Goal ::
Your task is to copy the lines between the line containing "What Blender Python" and the line containing "return tuple(((v/255)/12.92 if", counting both of those lines, and to emit nothing more.
┄┄┄┄┄┄┄┄┄┄
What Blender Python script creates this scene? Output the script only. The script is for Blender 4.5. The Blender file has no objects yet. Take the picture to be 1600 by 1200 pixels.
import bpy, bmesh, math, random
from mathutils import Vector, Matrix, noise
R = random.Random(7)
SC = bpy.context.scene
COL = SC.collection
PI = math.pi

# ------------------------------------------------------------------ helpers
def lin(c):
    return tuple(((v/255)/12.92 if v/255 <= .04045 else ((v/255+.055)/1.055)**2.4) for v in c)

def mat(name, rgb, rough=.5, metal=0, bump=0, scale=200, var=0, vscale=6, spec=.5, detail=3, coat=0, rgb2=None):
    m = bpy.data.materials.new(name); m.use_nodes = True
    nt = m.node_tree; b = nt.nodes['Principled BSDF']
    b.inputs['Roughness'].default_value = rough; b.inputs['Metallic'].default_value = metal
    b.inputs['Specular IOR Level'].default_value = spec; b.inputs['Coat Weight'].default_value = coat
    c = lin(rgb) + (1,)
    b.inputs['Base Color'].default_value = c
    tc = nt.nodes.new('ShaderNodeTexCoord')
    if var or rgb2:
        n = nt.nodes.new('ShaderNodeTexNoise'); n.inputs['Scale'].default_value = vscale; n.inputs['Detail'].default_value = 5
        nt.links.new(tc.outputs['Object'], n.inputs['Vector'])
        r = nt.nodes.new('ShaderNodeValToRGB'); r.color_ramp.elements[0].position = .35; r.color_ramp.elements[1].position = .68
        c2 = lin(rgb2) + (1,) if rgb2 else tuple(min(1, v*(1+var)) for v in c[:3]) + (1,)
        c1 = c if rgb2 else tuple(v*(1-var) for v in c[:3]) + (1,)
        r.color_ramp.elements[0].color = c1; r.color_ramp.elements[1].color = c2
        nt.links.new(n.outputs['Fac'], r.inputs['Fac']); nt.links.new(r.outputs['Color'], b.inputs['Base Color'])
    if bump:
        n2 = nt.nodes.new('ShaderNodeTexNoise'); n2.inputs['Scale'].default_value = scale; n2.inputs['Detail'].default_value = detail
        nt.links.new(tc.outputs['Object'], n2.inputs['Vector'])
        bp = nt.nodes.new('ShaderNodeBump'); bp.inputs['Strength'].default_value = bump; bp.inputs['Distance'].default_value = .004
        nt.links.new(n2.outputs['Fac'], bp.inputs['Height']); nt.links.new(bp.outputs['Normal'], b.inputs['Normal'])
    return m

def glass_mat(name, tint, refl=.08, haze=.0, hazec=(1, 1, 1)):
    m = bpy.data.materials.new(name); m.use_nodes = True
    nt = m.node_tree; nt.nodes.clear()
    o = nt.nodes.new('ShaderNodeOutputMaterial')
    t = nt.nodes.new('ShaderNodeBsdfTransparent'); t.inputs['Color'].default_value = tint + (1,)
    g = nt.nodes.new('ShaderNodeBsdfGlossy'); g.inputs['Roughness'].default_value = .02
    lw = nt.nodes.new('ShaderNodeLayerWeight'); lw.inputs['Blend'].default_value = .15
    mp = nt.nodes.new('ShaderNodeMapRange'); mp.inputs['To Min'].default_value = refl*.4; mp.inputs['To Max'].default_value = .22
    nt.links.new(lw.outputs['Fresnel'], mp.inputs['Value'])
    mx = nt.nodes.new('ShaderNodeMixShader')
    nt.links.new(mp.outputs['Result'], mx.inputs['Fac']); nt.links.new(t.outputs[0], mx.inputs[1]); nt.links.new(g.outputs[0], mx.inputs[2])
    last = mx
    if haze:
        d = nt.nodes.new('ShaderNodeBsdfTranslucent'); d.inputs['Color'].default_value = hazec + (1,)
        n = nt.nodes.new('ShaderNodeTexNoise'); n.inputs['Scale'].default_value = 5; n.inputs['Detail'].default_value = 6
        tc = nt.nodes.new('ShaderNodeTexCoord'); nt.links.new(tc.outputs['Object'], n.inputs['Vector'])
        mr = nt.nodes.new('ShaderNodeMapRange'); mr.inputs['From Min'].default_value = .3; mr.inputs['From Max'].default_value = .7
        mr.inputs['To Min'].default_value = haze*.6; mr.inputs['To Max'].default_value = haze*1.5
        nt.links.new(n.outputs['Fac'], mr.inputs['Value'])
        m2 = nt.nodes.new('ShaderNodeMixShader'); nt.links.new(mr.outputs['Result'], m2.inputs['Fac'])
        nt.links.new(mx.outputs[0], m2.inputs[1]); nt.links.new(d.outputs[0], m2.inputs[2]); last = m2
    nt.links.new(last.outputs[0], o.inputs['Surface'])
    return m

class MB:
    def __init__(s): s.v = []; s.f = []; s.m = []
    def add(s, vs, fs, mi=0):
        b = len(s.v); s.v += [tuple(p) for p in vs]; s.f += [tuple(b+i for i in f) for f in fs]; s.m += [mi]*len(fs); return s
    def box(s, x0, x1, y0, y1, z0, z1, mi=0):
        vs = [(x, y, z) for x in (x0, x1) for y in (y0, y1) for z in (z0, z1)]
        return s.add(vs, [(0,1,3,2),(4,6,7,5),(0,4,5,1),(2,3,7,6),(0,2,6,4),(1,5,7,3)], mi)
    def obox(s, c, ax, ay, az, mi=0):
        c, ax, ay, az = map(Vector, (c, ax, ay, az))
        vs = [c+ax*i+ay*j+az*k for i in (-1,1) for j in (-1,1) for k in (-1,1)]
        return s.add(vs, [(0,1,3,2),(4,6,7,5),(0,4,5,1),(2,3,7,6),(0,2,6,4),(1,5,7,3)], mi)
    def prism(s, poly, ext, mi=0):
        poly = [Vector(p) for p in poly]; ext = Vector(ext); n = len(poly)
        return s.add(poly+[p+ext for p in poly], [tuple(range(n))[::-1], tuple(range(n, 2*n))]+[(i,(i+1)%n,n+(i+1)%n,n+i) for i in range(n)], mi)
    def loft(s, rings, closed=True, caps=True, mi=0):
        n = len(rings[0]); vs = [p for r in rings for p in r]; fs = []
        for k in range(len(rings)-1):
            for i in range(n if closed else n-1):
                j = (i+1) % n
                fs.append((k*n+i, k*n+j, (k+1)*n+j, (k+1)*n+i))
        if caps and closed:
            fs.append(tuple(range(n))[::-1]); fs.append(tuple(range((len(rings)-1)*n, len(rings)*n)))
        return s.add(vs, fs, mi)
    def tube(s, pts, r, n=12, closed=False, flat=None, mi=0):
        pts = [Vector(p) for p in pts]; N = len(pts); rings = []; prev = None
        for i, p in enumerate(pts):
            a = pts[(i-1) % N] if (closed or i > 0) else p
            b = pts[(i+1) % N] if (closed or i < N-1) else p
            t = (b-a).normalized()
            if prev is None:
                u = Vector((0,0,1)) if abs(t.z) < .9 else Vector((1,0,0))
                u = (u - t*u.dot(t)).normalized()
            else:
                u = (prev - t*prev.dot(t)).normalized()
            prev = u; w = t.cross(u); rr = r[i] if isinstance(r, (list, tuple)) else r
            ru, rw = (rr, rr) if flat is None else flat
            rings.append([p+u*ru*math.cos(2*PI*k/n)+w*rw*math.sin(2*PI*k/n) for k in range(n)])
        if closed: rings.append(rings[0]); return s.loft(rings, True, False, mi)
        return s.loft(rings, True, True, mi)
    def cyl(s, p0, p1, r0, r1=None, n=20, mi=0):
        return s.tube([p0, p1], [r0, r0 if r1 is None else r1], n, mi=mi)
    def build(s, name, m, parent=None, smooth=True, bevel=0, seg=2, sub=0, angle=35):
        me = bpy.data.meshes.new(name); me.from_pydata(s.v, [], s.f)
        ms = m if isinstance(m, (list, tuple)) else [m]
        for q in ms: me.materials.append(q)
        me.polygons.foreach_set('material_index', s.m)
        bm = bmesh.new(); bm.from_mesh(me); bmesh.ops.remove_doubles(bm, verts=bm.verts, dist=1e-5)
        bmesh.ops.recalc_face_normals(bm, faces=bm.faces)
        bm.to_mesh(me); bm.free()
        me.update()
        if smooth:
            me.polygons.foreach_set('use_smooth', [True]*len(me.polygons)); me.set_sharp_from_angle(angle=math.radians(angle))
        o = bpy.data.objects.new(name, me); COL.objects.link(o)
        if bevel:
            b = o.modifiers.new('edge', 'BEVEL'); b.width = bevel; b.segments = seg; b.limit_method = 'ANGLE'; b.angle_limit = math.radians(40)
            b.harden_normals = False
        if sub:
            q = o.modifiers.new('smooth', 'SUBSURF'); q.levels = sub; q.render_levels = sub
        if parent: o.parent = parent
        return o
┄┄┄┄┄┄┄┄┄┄
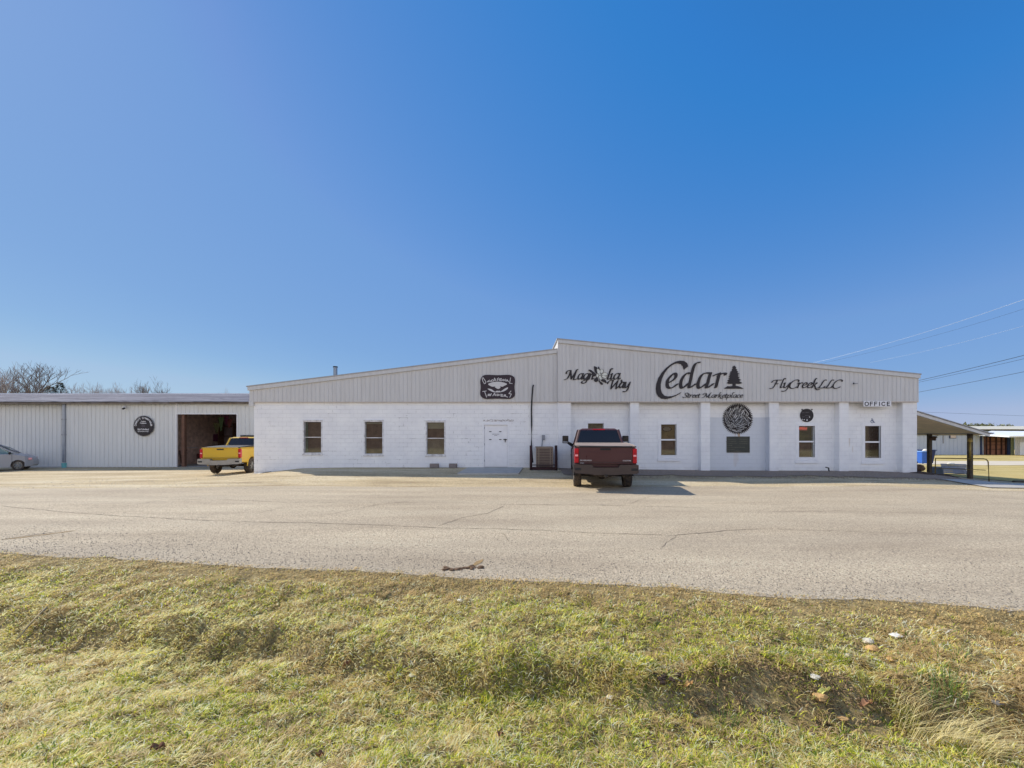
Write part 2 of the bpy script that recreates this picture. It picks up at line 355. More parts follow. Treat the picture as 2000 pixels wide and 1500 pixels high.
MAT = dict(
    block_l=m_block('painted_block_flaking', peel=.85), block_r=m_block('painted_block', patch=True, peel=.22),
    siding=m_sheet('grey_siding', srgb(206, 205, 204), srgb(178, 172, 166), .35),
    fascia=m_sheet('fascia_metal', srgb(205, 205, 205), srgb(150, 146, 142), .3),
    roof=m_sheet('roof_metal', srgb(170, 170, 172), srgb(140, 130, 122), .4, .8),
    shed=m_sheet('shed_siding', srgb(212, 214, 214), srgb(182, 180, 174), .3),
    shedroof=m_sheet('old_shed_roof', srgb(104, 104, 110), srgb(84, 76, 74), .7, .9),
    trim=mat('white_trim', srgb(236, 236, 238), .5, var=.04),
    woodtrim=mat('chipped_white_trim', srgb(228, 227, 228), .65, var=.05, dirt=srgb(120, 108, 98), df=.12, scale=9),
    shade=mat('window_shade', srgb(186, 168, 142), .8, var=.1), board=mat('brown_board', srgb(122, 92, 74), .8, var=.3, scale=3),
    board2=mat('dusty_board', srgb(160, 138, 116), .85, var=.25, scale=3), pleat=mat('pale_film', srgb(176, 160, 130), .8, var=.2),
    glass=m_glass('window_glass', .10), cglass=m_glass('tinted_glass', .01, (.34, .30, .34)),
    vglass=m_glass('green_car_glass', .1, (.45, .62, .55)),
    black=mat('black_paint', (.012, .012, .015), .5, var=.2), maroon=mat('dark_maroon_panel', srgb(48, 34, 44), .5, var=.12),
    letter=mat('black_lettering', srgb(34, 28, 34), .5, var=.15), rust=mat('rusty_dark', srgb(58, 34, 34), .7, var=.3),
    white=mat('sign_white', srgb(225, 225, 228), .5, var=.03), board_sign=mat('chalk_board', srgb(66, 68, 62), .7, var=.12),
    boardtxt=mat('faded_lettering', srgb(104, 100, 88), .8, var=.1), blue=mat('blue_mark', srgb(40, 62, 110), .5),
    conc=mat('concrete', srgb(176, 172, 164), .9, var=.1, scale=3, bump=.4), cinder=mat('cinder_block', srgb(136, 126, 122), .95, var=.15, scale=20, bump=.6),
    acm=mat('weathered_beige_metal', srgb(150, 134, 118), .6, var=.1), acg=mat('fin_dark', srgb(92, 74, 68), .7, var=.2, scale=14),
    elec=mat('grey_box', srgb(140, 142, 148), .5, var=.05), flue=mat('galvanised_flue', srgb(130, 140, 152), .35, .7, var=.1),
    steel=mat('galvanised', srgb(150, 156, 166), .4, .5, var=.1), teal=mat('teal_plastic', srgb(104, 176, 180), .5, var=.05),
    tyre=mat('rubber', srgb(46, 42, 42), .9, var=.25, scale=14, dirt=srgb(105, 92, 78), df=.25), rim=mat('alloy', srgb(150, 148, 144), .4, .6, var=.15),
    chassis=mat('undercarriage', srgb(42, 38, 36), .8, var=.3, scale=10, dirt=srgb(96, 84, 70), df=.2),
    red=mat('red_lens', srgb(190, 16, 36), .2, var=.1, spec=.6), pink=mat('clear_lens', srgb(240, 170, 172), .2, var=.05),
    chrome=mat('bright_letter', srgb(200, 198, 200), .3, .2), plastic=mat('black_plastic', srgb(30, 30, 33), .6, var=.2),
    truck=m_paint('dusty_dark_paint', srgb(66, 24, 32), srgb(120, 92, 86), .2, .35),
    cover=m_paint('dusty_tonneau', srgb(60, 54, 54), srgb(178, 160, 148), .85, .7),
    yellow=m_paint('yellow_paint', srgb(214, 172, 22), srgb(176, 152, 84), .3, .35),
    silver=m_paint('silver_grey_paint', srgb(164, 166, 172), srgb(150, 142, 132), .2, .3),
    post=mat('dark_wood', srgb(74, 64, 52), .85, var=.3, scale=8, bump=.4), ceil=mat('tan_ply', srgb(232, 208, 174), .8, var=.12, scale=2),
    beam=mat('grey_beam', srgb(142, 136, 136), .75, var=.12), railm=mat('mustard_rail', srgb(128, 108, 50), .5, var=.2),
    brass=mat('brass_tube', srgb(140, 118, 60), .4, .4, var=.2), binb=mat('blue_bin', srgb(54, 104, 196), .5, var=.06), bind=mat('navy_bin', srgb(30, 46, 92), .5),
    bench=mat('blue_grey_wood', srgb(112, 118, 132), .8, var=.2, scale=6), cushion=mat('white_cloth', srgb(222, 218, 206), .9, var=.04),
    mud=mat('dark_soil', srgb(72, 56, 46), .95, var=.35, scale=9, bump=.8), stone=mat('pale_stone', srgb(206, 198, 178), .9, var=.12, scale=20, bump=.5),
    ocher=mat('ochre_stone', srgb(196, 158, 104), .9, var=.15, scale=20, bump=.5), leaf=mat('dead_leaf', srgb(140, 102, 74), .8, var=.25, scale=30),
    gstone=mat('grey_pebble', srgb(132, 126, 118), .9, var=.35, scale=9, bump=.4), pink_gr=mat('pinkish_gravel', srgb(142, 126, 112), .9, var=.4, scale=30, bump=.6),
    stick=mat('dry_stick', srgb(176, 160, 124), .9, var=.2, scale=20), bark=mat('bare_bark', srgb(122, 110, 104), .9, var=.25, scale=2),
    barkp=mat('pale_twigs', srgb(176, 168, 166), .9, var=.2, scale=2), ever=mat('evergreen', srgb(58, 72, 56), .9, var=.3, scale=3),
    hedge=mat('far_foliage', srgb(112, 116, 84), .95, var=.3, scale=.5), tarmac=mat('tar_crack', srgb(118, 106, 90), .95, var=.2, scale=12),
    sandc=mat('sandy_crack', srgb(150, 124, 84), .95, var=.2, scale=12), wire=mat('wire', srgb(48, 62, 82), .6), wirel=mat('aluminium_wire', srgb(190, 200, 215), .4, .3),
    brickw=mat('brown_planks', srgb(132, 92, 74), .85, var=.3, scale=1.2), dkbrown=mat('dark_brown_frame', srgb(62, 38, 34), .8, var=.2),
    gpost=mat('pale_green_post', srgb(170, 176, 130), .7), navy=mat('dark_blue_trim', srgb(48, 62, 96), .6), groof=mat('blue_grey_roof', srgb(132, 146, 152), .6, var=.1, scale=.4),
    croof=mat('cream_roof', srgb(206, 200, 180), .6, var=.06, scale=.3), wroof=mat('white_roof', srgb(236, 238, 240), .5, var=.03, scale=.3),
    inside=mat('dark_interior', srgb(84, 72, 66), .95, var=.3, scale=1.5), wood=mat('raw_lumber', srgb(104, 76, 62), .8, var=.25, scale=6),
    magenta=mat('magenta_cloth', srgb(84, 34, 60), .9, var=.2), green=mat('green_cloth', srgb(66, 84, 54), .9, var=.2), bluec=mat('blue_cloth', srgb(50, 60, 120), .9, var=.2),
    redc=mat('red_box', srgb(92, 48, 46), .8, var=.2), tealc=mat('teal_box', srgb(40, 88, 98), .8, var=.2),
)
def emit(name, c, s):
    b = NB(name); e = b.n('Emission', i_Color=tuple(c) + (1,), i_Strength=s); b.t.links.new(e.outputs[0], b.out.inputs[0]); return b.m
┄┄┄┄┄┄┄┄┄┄
Written reply ::
What Blender Python script creates this scene? Output the script only. The script is for Blender 4.5. The Blender file has no objects yet. Take the picture to be 1600 by 1200 pixels.
import bpy, bmesh, math, random
from mathutils import Vector, Matrix, noise
R = random.Random(7)
SC = bpy.context.scene
COL = SC.collection
PI = math.pi

# ------------------------------------------------------------------ helpers
def lin(c):
    return tuple(((v/255)/12.92 if v/255 <= .04045 else ((v/255+.055)/1.055)**2.4) for v in c)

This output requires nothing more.